Quando, lo scorso 31 dicembre, un attentatore suicida dell'Is si è fatto esplodere durante le celebrazioni del
capodanno cristiano in città, Sootoro ha lanciato
accuse agli Asaysh che vanno dalla mancata protezione
del quartiere – che pure è nelle loro mani – a quella, tanto infamante quanto
ridicola, di complicità; ne è seguito un tentativo di Sootoro,
verosimilmante su suggerimento del regime, di
installare nuovi check-point nelle zone controllate
dagli Asaysh: mossa che non ha sortito alcun effetto,
ma ha lasciato un morto per parte sul terreno. L'arcivescovo di Hasakah, Jacques Bahnan Hindo, ha colto al volo
l'occasione per soffiare sul fuoco parlando di “attacco curdo
alla comunità cristiana”: dimostrazione che sono in primo luogo le autorità
ecclesiastiche a boicottare il coinvolgimento degli assiri
e degli aramei nella rivoluzione, promuovendo un
riavvicinamento tra le comunità cristiane e il governo.

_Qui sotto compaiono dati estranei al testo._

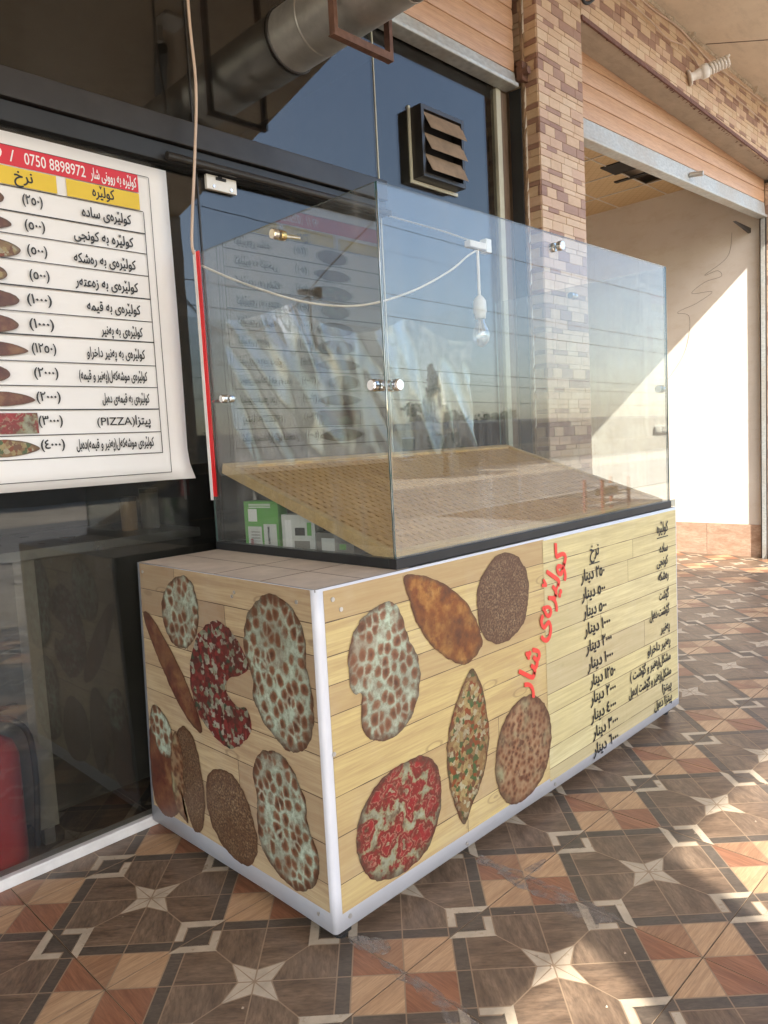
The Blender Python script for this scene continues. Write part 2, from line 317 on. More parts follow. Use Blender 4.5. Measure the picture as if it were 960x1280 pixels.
# printed flat breads
def breadmat(name, kind):
    n = N(name); v = n.pos(); nz = n.noise(v, 14, 5, .65)
    if kind in ('mint', 'mint2'):
        dv = n.add('ShaderNodeVectorMath', operation='ADD'); n.set(dv.inputs[0], v)
        nn = n.noise(v, 13, 5, .7, 0, 1); sc = n.add('ShaderNodeVectorMath', operation='SCALE'); n.set(sc.inputs[0], nn); sc.inputs['Scale'].default_value = .03; n.set(dv.inputs[1], sc.outputs[0])
        vo = n.add('ShaderNodeTexVoronoi'); n.set(vo.inputs['Vector'], n.map(dv.outputs[0], (1, 1, .82))); vo.inputs['Scale'].default_value = 28; vo.inputs['Randomness'].default_value = .75
        ve = n.add('ShaderNodeTexVoronoi', feature='DISTANCE_TO_EDGE'); n.set(ve.inputs['Vector'], n.map(dv.outputs[0], (1, 1, .82))); ve.inputs['Scale'].default_value = 28; ve.inputs['Randomness'].default_value = .75
        c = n.ramp(n.math('ADD', vo.outputs['Distance'], n.math('MULTIPLY', n.math('SUBTRACT', nz, .5), .75)), (.08, (.10, .045, .03)), (.32, (.26, .125, .078)), (.47, (.36, .25, .17)), (.56, (.42, .50, .38)), (.78, (.62, .72, .58)))
        c = n.mix(n.math('MULTIPLY', n.ramp(ve.outputs['Distance'], (.0, .9), (.17, 0)), n.ramp(n.noise(v, 22, 4), (.35, .3), (.6, 1))), c, (.58, .70, .56)); c = n.mix(n.ramp(n.noise(v, 45, 5, .75), (.44, 0), (.66, .6)), c, (.15, .10, .06)); c = n.mix(n.ramp(n.noise(v, 7, 4, .6), (.48, 0), (.66, .65)), c, (.21, .10, .06))
    elif kind == 'boat':
        f = n.noise(v, 11, 5, .6); g = n.noise(v, 34, 4, .7)
        c = n.ramp(f, (.32, (.09, .035, .02)), (.48, (.27, .11, .045)), (.62, (.46, .25, .10)), (.75, (.6, .40, .18))); c = n.mix(n.ramp(g, (.5, 0), (.68, .8)), c, (.14, .045, .025))
    elif kind == 'boatdark':
        f = n.noise(v, 12, 5, .6); g = n.noise(v, 40, 4, .7)
        c = n.ramp(f, (.32, (.07, .025, .02)), (.5, (.17, .07, .045)), (.7, (.32, .19, .10))); c = n.mix(n.ramp(g, (.5, 0), (.7, .7)), c, (.10, .02, .02))
    elif kind == 'seed':
        f = n.noise(n.map(v, (1, 1, 1)), 120, 3, .8); g = n.noise(n.map(v, (1, 1, 3)), 13, 4)
        c = n.ramp(f, (.38, (.05, .028, .018)), (.52, (.17, .10, .06)), (.66, (.42, .33, .21))); c = n.mix(n.ramp(g, (.45, 0), (.65, .55)), c, (.12, .06, .035))
    elif kind == 'mince':
        vo = n.add('ShaderNodeTexVoronoi'); n.set(vo.inputs['Vector'], v); vo.inputs['Scale'].default_value = 42
        f = n.noise(v, 6, 3); c = n.ramp(vo.outputs['Distance'], (.1, (.10, .04, .025)), (.4, (.27, .14, .08)), (.7, (.38, .26, .16)))
        c = n.mix(n.ramp(f, (.5, 0), (.64, .8)), c, (.34, .36, .22)); c = n.mix(n.ramp(n.noise(v, 30, 3), (.55, 0), (.65, .8)), c, (.12, .05, .03))
    elif kind == 'spinach':
        v2 = n.warp(v, 40, .03)
        vo = n.add('ShaderNodeTexVoronoi'); n.set(vo.inputs['Vector'], v2); vo.inputs['Scale'].default_value = 62
        h = n.add('ShaderNodeSeparateColor'); n.set(h.inputs[0], vo.outputs['Color'])
        c = n.ramp(h.outputs[0], (0, (.30, .20, .10)), (.25, (.40, .32, .16)), (.45, (.06, .13, .05)), (.58, (.26, .08, .04)), (.74, (.45, .42, .28)), (.86, (.18, .09, .05)), interp='CONSTANT')
        c = n.mix(n.ramp(n.noise(v, 90, 3, .7), (.45, 0), (.75, .6)), c, (.2, .09, .04))
    elif kind == 'pizza':
        v2 = n.warp(v, 13, .12)
        vo = n.add('ShaderNodeTexVoronoi'); n.set(vo.inputs['Vector'], v2); vo.inputs['Scale'].default_value = 15; vo.inputs['Randomness'].default_value = 1
        d = n.math('ADD', vo.outputs['Distance'], n.math('MULTIPLY', n.math('SUBTRACT', nz, .5), .25))
        c = n.ramp(d, (.0, (.30, .26, .14)), (.12, (.44, .38, .24)), (.17, (.30, .02, .02)), (.34, (.40, .035, .035)), (.40, (.46, .24, .16)), (.45, (.22, .03, .02)), (.58, (.33, .03, .03)), (.66, (.36, .33, .18)), (.8, (.42, .44, .30)))
        c = n.mix(n.ramp(n.noise(v, 26, 4, .6), (.5, 0), (.68, .85)), c, (.13, .05, .025))
    elif kind == 'mixed':
        v2 = n.warp(v, 34, .035)
        vo = n.add('ShaderNodeTexVoronoi'); n.set(vo.inputs['Vector'], v2); vo.inputs['Scale'].default_value = 58
        h = n.add('ShaderNodeSeparateColor'); n.set(h.inputs[0], vo.outputs['Color'])
        c = n.ramp(h.outputs[1], (0, (.18, .025, .022)), (.34, (.42, .42, .32)), (.47, (.10, .025, .02)), (.66, (.27, .04, .035)), (.84, (.30, .33, .22)), (.94, (.04, .09, .05)), interp='CONSTANT')
        c = n.mix(n.ramp(n.noise(v, 45, 4, .7), (.48, 0), (.7, .6)), c, (.13, .035, .03))
    ed = n.add('ShaderNodeAttribute', attribute_name='edge').outputs['Fac']
    em = n.math('ADD', ed, n.math('MULTIPLY', n.math('SUBTRACT', n.noise(v, 24, 5, .7), .5), 1.6))
    c = n.mix(n.math('MULTIPLY', n.ramp(em, (.45, 0), (1.05, 1)), .85), c, (.10, .05, .03))
    lo = n.noise(v, 5, 3, .6); c = n.mix(n.ramp(lo, (.35, .38), (.62, 0)), c, (.09, .05, .03))
    hs_ = n.add('ShaderNodeHueSaturation'); hs_.inputs['Saturation'].default_value = 1.0 if kind in ('pizza', 'mixed') else 1.12; hs_.inputs['Value'].default_value = .72 if kind in ('pizza', 'mixed') else .82; n.set(hs_.inputs['Color'], c); c = hs_.outputs[0]
    n.bump(n.noise(n.map(n.world(), (3, 3, 1.2)), 2.0, 3), .18, .02)
    return n.fin(c, .4)
for k in ('mint', 'boat', 'boatdark', 'seed', 'mince', 'spinach', 'pizza', 'mixed'): M['b_'+k] = breadmat('printed bread '+k, k)
M['crust'] = plain('printed crust', (.13, .075, .04), .45, var=.5, scale=60)

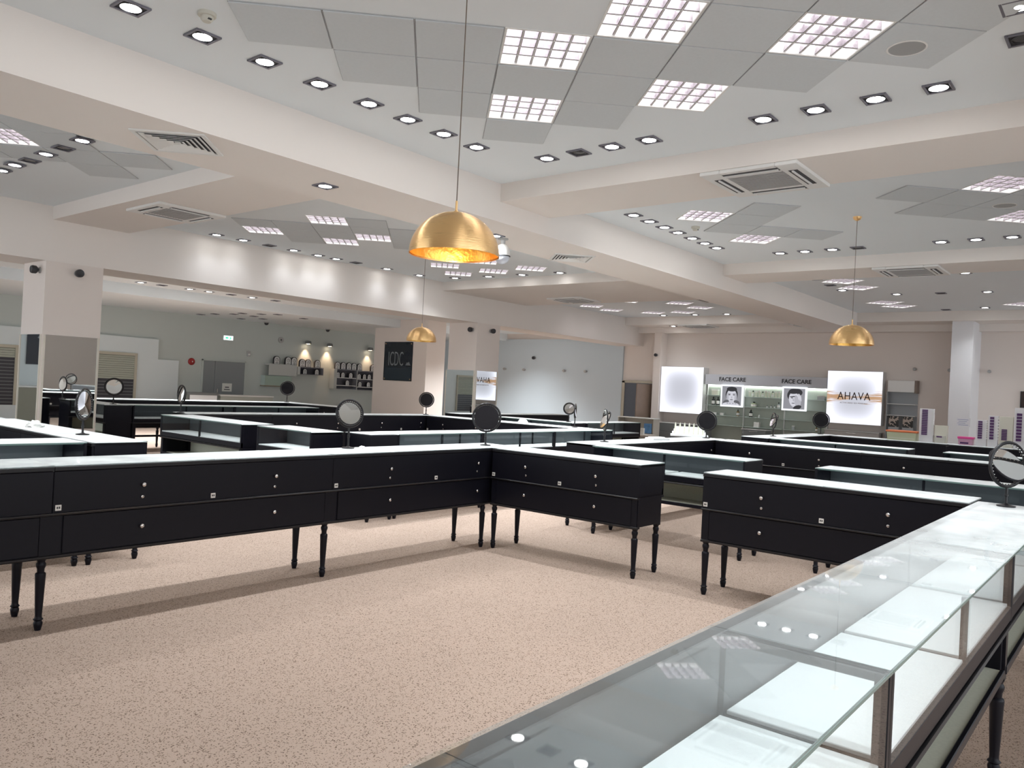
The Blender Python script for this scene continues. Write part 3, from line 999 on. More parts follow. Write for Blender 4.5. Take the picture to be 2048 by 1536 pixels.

Nella battaglia tra curdi e regime del 20-23
aprile scorso in città, Sootoro ha nuovamente
combattuto contro Ypg e Asaysh,
secondo alcuni anche facendo fuoco su civili curdi
dai tetti delle case. Il consiglio militare siriaco
legato al Sup, invece, è parte fin dal 2014 delle Ypg ed ha anche partecipato all'operazione dell'agosto di quell'anno, in territorio iracheno, per salvare migliaia di
ezidi che scappavano dalla città di Singal, brutalizzata dall'Is. La
collaborazione militare tra questa forza e le Ypg ha
resistito anche a un brutto episodio, avvenuto un anno fa nella provincia di Hasakah, in cui due uomini delle Ypg
hanno assassinato, agendo a titolo personale, un comandante siriaco
di altra tendenza politica rispetto al Sup, Dawoud Gindo. Il caso si è chiuso
con la condanna dei due a vent'anni di carcere da
parte del tribunale popolare di Qamishlo.
Havga, in ogni caso,
è consapevole di chi siano i nemici della comunità cristiana in Siria: non
certo le Ypg e gli Asaysh,
e “non i musulmani, con cui i problemi prima della guerra civile erano ridotti,
ma le organizzazioni fanatiche come Al-Nusra e Daesh”. Il cammino della pace nel paese, secondo lui, è
reso complicato dalle politiche delle potenze regionali: “L'Arabia Saudita e la
Turchia hanno portato solo merda in questo paese:
interessi, capitalismo, armi per i fondamentalisti e
lasciapassare per Daesh dal confine turco”. Vede
positivamente il ruolo degli Stati Uniti e soprattutto della Russia, “che ha
buoni rapporti con lo stato siriano da cinquant'anni”,
e crede che possano contribuire a mettere fine alla guerra, a patto che non
usino questa situazione per perseguire i propri interessi; “ma questa è
'politica' – dice – e io non ne capisco molto”. Gli chiediamo cosa vuole dire
all'Europa, nel momento in cui tanti profughi siriani, anche assiri e aramei, sono bloccati a Idomeni: “Aiutate le persone a comprendere le vere ragioni
della migrazione” ci esorta. “La maggior parte della mia comunità ha già
lasciato il paese, sono in Libano o in Turchia, ma soprattutto in Europa. Se
solo si mettessero in piedi dei buoni progetti qui, questo flusso si
arresterebbe. Se avessi la pace e un buon lavoro qui, perché mai dovrei
scegliere di lasciare la mia terra?”.